_GIVEN INSTRUCTION_
Hand back each line, unchanged, from the top down to the line where "tag(MB().b2((2.17, YB - .065, .850), (2.36, YB" sits.

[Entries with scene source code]

==================================================

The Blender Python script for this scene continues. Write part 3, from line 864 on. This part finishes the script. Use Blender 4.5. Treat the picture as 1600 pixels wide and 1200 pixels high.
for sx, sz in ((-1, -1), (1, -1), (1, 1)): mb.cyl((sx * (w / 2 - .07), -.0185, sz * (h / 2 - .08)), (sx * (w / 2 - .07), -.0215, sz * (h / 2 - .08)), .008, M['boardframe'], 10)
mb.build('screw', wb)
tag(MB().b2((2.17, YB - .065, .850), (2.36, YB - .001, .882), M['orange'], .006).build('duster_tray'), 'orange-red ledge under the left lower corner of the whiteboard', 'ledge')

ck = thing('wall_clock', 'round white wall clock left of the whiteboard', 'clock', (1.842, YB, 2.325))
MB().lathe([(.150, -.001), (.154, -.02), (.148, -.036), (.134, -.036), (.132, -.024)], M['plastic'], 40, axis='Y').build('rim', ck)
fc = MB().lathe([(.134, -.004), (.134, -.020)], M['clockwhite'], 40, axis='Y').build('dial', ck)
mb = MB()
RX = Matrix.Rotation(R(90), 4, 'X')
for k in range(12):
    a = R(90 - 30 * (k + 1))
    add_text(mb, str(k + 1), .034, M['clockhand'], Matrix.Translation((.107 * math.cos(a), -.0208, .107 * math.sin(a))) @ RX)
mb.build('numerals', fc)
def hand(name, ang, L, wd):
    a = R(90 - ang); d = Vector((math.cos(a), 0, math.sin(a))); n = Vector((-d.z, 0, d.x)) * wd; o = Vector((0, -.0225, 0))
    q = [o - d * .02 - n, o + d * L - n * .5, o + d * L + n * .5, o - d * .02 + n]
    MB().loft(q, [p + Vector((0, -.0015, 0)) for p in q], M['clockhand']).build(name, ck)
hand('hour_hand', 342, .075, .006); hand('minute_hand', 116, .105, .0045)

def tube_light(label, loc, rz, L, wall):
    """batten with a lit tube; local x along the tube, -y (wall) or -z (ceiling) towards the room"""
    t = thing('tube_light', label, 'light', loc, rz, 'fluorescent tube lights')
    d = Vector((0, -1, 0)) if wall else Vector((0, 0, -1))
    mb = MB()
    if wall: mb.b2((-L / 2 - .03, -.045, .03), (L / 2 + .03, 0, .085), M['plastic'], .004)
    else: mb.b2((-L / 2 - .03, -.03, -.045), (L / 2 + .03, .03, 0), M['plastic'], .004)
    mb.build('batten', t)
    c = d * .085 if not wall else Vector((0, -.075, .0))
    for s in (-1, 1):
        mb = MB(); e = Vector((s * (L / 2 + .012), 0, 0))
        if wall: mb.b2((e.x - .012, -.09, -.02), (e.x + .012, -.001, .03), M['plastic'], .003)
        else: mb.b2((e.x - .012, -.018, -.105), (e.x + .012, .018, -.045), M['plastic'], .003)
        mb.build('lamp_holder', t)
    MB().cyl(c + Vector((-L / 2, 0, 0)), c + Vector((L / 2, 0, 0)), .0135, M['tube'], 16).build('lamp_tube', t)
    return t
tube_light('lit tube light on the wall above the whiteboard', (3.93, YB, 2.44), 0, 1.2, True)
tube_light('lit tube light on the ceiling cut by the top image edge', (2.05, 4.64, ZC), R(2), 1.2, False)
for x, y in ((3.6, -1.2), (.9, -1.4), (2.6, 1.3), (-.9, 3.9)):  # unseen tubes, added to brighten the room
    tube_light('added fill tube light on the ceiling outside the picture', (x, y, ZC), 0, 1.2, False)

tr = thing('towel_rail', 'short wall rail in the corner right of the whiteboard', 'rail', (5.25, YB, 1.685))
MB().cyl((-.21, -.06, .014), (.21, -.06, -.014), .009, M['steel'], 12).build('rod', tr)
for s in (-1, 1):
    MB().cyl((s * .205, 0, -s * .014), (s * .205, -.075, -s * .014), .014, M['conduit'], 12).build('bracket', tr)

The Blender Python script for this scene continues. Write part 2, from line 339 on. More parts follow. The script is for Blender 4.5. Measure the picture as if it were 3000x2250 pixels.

==================================================

_THE RESULT_
The Blender Python script for this scene continues. Write part 3, from line 864 on. This part finishes the script. Use Blender 4.5. Treat the picture as 1600 pixels wide and 1200 pixels high.
for sx, sz in ((-1, -1), (1, -1), (1, 1)): mb.cyl((sx * (w / 2 - .07), -.0185, sz * (h / 2 - .08)), (sx * (w / 2 - .07), -.0215, sz * (h / 2 - .08)), .008, M['boardframe'], 10)
mb.build('screw', wb)
tag(MB().b2((2.17, YB - .065, .850), (2.36, YB - .001, .882), M['orange'], .006).build('duster_tray'), 'orange-red ledge under the left lower corner of the whiteboard', 'ledge')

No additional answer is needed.